Ross Kanter was raised in Chicago on what he often calls “story music.” His obsession with Americana – spanning from country hero Hank Williams, to Delta Bluesmen such as Charlie Patton and Blind Willie Mctell, to the Dylan-era folk revival – is the foundation of Columbus’ sound and the touchstone for the stories told in their songs.
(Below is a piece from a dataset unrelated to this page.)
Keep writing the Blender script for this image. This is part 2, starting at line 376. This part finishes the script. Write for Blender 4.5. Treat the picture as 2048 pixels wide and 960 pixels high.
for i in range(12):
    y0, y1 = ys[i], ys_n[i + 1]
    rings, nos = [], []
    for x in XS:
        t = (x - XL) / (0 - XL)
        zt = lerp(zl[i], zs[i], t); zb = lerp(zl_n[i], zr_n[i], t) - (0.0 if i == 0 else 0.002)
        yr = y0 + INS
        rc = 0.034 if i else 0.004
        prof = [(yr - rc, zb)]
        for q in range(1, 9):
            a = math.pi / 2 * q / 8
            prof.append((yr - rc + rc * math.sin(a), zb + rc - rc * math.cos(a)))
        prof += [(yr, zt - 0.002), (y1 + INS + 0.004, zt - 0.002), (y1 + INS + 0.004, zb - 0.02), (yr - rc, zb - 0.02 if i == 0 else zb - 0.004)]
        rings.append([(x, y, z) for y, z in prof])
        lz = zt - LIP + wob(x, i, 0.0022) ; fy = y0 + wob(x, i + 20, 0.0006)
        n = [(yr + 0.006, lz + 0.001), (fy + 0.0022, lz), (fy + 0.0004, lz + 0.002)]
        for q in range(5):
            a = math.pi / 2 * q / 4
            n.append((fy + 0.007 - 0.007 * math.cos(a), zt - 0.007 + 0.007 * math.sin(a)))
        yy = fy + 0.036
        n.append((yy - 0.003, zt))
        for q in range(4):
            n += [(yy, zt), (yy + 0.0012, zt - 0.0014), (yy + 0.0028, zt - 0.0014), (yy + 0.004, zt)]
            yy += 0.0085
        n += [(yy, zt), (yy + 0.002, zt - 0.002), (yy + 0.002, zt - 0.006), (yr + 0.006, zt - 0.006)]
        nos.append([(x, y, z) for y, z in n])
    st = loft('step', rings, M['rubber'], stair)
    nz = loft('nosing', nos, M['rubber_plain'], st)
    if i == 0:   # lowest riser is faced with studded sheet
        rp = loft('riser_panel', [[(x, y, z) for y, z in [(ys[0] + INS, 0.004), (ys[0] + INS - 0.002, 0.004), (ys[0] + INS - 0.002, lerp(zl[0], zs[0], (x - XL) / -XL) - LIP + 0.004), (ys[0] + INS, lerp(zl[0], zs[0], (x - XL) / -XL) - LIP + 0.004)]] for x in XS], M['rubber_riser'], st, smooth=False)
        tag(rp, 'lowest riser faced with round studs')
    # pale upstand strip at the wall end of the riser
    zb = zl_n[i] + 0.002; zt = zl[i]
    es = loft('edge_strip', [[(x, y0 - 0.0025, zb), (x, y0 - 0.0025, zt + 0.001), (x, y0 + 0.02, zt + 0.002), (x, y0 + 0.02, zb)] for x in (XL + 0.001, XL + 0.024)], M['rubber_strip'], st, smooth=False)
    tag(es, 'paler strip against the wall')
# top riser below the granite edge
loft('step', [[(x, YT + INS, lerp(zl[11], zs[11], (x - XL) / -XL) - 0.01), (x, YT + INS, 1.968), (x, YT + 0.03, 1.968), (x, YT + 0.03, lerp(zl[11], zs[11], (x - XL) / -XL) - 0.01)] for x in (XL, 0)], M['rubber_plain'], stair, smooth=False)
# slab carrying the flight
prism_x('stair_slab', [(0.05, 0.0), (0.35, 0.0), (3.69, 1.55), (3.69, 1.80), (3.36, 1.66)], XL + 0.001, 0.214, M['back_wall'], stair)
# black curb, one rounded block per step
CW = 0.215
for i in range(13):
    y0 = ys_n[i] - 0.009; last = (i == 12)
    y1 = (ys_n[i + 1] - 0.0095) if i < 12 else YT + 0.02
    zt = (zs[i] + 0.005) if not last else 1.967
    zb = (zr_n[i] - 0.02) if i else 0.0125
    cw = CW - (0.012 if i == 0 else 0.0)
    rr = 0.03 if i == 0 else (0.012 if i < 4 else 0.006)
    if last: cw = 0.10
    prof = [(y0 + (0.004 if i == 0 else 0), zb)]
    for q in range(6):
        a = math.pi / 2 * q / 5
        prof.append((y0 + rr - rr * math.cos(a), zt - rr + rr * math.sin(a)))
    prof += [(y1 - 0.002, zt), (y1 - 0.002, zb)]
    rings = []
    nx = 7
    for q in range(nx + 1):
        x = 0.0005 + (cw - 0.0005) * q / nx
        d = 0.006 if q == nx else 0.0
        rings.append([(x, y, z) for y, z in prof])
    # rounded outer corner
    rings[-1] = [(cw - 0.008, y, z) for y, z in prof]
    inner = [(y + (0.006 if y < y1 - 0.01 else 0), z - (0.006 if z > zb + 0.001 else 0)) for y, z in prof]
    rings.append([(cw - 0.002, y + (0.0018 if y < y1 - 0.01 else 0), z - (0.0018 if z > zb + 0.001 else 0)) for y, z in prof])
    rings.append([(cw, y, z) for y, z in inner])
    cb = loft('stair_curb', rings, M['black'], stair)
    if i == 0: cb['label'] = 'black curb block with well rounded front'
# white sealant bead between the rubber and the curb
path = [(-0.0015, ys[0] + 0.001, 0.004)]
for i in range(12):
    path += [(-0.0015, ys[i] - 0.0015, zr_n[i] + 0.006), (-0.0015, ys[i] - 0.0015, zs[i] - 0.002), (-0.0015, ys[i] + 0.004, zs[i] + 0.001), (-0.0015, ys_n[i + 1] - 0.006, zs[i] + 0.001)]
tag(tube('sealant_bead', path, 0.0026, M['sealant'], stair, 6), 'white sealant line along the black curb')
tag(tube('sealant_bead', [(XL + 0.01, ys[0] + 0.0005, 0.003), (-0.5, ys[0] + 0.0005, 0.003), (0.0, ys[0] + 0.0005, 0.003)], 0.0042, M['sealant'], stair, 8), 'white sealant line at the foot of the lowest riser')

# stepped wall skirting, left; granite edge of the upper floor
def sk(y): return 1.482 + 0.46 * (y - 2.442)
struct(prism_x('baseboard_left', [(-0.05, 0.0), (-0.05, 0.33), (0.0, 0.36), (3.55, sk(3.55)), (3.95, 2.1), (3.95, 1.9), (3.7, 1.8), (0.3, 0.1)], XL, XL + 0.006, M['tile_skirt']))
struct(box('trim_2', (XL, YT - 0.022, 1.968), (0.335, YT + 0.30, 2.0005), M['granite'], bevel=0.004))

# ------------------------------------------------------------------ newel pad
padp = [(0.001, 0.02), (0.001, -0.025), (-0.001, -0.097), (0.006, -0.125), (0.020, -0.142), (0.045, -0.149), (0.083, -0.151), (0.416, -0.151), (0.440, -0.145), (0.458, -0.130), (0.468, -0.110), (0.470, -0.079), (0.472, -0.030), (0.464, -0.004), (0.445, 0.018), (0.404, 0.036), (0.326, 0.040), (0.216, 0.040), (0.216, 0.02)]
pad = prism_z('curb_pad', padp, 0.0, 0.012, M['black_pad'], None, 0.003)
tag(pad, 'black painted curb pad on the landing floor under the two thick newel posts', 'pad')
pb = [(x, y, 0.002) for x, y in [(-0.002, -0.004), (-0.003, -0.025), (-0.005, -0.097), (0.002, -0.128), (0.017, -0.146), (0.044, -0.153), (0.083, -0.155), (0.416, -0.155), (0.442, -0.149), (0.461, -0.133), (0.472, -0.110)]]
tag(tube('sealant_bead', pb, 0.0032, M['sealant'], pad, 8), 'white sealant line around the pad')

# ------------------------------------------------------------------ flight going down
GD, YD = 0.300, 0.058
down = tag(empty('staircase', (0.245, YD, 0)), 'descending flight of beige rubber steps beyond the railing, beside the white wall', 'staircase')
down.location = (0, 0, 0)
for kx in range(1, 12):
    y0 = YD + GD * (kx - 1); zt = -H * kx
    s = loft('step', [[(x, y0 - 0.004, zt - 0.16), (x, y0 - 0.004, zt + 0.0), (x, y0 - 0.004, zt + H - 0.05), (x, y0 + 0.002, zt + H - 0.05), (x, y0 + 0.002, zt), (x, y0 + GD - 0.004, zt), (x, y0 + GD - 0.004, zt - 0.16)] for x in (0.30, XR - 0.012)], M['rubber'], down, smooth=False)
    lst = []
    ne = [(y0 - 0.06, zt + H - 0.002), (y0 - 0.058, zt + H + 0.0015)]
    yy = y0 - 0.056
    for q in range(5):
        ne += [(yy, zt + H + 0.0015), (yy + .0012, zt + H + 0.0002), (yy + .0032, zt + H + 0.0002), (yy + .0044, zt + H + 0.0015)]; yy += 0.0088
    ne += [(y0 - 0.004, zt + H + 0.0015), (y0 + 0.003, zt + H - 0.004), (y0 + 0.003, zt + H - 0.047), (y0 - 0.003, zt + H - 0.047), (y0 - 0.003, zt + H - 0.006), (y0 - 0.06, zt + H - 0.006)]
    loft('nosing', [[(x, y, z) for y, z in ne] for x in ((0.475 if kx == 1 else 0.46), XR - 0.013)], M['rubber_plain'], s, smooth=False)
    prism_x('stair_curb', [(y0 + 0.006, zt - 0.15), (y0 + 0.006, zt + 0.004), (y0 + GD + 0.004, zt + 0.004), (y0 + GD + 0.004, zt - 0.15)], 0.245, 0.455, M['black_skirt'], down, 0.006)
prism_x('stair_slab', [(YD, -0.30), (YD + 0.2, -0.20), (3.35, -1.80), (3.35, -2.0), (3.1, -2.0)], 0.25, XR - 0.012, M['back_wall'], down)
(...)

The songs for Columbus’ debut album, Worried Man, began to emerge in late 2012 from sessions between Kanter and drummer David Rowe. Feeling the potential of the material, Kanter quickly enlisted friend Sam Blake to play bass. A few months later, upon his return to New York from a cross-country hitchhiking trip, Kevin Schwartzbach joined the band, and Zach Walter was brought in to help with tracking and production of the album. The five of them toiled for over a year in their subterranean rehearsal space in DUMBO, Brooklyn, affectionately known as the Brickhouse. Coated in cigarette ash, festooned with rats,  adorned with broken cymbals and a host of musical gadgets from a by-gone era, the Brickhouse was a true Brooklyn DIY paradise. By the time they emerged, Columbus had an album in tow and a unique sound that transcended its Americana roots. Kanter’s bluesy croon and abstract yet poignant lyrics combine with Blake’s powerful basslines, Rowe’s fluttering drums, and Schwartzbach’s multi-instrumental talents to create a sound all their own. The old forms are still there, now fused with contemporary indie/alternative influences and a proclivity for the experimental.